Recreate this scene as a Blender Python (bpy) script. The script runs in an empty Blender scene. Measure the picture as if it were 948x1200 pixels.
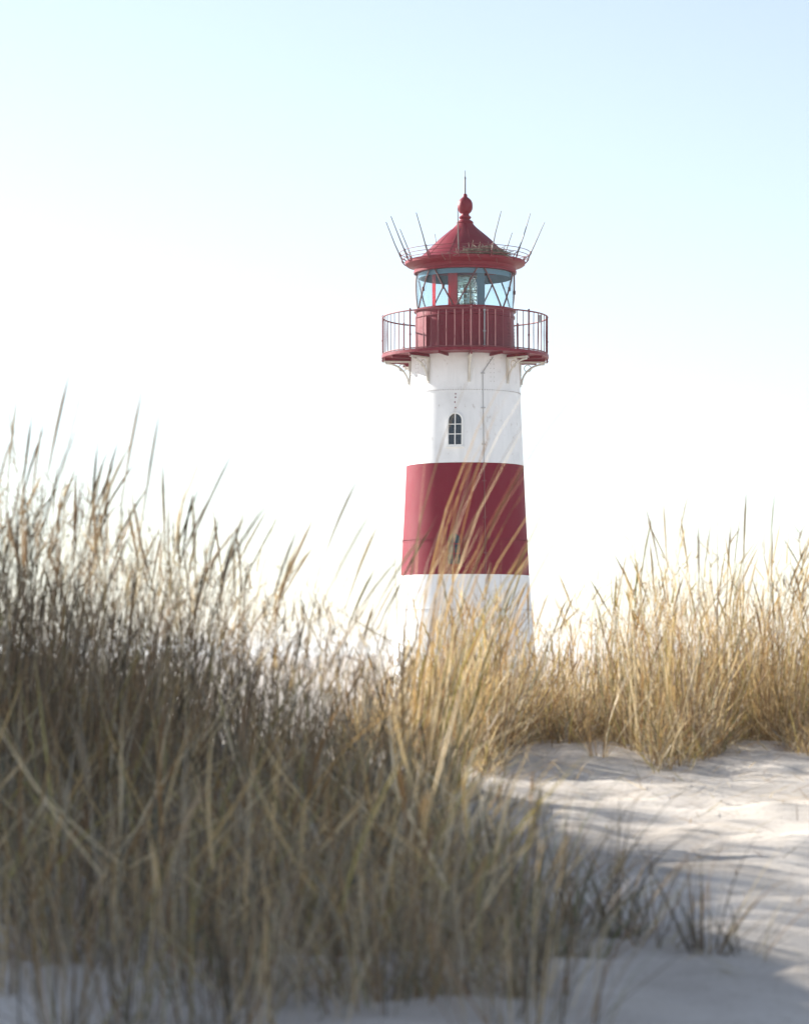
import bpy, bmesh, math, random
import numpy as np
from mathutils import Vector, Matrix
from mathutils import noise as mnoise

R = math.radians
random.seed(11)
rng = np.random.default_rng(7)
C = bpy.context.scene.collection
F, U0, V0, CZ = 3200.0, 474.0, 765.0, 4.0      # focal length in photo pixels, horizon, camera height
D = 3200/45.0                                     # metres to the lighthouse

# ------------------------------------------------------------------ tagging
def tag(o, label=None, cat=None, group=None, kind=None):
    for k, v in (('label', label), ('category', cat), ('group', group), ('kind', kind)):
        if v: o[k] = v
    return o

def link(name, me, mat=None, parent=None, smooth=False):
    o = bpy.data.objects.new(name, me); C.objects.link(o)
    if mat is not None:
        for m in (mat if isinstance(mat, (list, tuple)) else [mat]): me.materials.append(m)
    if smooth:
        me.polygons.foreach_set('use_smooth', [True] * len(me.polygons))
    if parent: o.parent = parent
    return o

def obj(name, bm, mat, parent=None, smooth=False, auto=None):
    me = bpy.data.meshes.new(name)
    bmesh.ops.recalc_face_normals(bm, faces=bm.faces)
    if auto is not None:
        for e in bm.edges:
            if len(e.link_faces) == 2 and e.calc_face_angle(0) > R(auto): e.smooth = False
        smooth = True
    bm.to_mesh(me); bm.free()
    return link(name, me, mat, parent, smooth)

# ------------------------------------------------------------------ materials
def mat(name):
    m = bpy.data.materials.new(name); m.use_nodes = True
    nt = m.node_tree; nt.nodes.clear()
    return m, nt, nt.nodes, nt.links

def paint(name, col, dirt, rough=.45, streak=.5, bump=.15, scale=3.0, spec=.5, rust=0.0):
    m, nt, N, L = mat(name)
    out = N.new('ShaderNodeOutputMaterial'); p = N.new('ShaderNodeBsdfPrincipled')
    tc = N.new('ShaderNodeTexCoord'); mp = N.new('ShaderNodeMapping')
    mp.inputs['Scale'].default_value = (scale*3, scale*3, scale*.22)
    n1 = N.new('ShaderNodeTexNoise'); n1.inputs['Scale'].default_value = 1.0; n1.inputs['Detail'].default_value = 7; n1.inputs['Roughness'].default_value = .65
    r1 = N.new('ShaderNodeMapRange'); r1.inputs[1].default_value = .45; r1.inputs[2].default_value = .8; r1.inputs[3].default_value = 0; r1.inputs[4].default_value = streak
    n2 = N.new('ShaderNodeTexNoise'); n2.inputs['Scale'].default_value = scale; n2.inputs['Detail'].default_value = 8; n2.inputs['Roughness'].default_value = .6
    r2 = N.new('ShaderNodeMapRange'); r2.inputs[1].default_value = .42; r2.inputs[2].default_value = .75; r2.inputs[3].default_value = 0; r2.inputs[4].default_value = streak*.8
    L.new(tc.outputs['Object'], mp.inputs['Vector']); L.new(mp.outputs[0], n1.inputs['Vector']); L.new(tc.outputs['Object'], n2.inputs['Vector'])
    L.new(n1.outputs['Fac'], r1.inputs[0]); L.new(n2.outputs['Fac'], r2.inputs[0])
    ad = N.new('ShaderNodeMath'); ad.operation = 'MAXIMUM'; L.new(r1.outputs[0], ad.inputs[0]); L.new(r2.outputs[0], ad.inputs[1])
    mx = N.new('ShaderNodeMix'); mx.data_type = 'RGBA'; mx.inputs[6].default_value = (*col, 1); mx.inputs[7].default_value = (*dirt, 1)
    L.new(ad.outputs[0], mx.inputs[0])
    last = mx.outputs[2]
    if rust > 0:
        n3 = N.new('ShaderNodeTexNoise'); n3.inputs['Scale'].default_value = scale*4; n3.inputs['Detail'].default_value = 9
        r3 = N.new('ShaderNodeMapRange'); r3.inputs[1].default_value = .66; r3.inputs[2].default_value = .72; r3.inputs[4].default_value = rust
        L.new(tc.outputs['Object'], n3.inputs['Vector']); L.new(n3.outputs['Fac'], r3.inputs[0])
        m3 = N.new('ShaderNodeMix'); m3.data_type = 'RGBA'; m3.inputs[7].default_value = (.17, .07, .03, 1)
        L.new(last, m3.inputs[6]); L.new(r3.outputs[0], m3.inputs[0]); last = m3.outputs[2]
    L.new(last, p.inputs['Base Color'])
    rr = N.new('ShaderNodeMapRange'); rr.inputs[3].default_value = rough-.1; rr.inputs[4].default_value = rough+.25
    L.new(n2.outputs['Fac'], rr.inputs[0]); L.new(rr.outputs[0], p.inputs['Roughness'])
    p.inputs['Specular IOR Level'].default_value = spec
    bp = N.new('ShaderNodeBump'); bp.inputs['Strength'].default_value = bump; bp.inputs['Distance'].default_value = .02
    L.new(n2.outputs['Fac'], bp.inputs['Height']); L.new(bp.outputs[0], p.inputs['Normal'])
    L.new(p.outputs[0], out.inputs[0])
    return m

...

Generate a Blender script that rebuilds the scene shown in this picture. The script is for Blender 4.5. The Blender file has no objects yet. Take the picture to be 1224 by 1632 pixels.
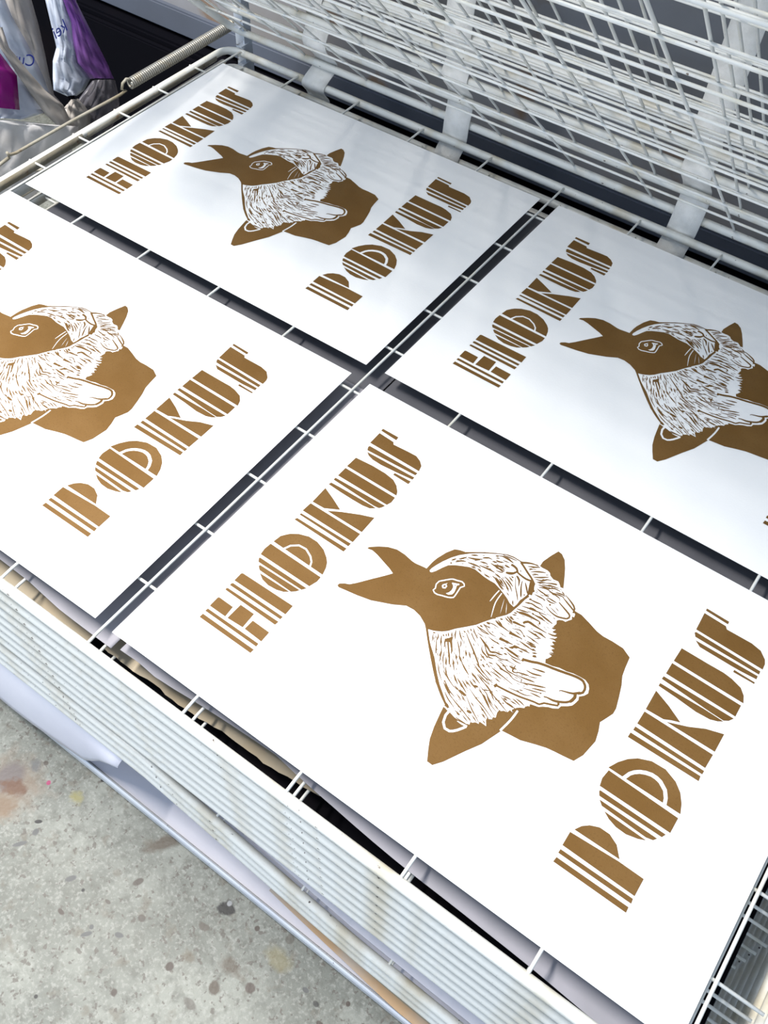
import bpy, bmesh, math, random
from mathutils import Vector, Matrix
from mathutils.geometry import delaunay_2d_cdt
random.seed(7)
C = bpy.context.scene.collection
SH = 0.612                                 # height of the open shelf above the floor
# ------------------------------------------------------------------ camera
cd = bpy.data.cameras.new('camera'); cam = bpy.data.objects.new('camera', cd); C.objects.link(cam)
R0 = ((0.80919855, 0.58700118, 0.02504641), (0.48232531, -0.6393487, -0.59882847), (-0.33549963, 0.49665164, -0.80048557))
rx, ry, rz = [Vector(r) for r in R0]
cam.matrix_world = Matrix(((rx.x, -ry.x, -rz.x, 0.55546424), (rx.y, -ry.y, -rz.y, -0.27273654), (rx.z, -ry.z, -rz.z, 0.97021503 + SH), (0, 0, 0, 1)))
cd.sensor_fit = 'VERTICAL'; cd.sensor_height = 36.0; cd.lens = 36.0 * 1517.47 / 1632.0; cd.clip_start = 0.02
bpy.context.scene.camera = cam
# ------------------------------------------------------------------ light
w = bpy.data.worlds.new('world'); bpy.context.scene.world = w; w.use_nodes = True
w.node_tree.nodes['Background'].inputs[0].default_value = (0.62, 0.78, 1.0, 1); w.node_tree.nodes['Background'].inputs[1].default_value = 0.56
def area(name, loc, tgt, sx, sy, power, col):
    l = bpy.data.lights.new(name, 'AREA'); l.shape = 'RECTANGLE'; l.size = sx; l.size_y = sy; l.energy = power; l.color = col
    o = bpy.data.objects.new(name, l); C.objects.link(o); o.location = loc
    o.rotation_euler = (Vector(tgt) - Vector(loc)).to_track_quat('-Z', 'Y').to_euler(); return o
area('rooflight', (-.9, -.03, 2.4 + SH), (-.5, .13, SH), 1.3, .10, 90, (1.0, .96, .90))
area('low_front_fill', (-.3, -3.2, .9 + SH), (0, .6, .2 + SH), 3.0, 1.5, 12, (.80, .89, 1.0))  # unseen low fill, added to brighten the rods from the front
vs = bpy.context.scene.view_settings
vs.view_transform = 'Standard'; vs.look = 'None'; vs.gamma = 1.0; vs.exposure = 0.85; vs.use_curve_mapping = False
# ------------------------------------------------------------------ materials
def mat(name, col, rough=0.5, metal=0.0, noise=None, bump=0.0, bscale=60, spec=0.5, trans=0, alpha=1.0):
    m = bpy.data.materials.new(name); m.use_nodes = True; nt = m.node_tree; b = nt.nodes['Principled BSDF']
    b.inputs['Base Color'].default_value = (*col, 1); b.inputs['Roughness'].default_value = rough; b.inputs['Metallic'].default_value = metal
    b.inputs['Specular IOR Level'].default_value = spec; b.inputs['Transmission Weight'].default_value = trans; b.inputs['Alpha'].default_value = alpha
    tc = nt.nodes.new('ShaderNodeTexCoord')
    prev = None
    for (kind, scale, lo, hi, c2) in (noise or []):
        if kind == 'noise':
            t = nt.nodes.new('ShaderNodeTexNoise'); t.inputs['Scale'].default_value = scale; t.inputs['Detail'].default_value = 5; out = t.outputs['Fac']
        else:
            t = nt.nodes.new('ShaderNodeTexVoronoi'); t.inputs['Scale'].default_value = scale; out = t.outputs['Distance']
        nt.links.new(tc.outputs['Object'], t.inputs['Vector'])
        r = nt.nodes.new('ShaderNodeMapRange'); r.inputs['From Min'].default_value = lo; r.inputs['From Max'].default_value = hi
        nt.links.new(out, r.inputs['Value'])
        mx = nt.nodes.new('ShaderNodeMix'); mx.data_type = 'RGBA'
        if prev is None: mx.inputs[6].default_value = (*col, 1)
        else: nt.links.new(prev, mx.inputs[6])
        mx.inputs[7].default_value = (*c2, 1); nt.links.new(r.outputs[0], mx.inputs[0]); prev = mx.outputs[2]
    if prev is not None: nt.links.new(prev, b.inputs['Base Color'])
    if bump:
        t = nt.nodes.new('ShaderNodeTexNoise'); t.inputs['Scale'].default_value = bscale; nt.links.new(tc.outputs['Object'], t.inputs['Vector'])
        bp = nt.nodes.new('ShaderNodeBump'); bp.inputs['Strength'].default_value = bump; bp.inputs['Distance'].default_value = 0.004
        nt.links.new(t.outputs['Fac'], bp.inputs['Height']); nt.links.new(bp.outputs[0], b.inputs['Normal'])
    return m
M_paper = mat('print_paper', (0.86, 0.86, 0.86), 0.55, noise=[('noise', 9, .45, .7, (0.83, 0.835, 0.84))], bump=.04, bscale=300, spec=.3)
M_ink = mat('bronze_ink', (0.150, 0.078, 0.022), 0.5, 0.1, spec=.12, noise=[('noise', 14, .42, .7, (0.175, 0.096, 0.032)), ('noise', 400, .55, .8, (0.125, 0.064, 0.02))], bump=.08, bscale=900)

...

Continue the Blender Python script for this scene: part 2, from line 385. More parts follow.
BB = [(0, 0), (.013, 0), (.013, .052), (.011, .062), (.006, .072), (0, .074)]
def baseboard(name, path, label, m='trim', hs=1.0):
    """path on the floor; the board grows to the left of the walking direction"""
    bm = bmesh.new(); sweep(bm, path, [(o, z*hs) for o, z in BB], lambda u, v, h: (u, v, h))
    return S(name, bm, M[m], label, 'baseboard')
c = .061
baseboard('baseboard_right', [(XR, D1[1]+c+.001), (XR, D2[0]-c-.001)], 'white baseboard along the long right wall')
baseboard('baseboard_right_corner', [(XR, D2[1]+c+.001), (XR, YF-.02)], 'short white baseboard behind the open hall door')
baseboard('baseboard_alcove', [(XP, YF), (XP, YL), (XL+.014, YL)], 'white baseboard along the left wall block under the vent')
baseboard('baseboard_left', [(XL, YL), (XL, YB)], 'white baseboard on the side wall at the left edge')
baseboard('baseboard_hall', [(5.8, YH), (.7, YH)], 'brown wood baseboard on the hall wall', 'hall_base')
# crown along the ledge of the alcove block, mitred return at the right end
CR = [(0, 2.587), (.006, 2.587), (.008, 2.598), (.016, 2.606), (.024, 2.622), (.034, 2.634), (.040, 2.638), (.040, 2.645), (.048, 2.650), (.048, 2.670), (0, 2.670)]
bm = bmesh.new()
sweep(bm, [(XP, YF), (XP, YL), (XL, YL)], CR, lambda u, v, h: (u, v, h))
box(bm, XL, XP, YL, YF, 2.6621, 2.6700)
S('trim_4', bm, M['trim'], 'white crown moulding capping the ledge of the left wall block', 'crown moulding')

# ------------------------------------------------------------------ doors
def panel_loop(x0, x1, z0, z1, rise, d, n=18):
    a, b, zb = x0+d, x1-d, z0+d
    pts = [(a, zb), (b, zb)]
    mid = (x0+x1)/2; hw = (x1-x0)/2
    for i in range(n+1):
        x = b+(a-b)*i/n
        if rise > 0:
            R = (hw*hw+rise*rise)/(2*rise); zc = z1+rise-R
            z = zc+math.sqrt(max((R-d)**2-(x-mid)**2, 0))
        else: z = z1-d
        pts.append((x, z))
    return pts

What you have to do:
Extract every line of the records above that contains the word "picture".

Answer to this task:
Recreate this scene as a Blender Python (bpy) script. The script runs in an empty Blender scene. Measure the picture as if it were 948x1200 pixels.
Generate a Blender script that rebuilds the scene shown in this picture. The script is for Blender 4.5. The Blender file has no objects yet. Take the picture to be 1224 by 1632 pixels.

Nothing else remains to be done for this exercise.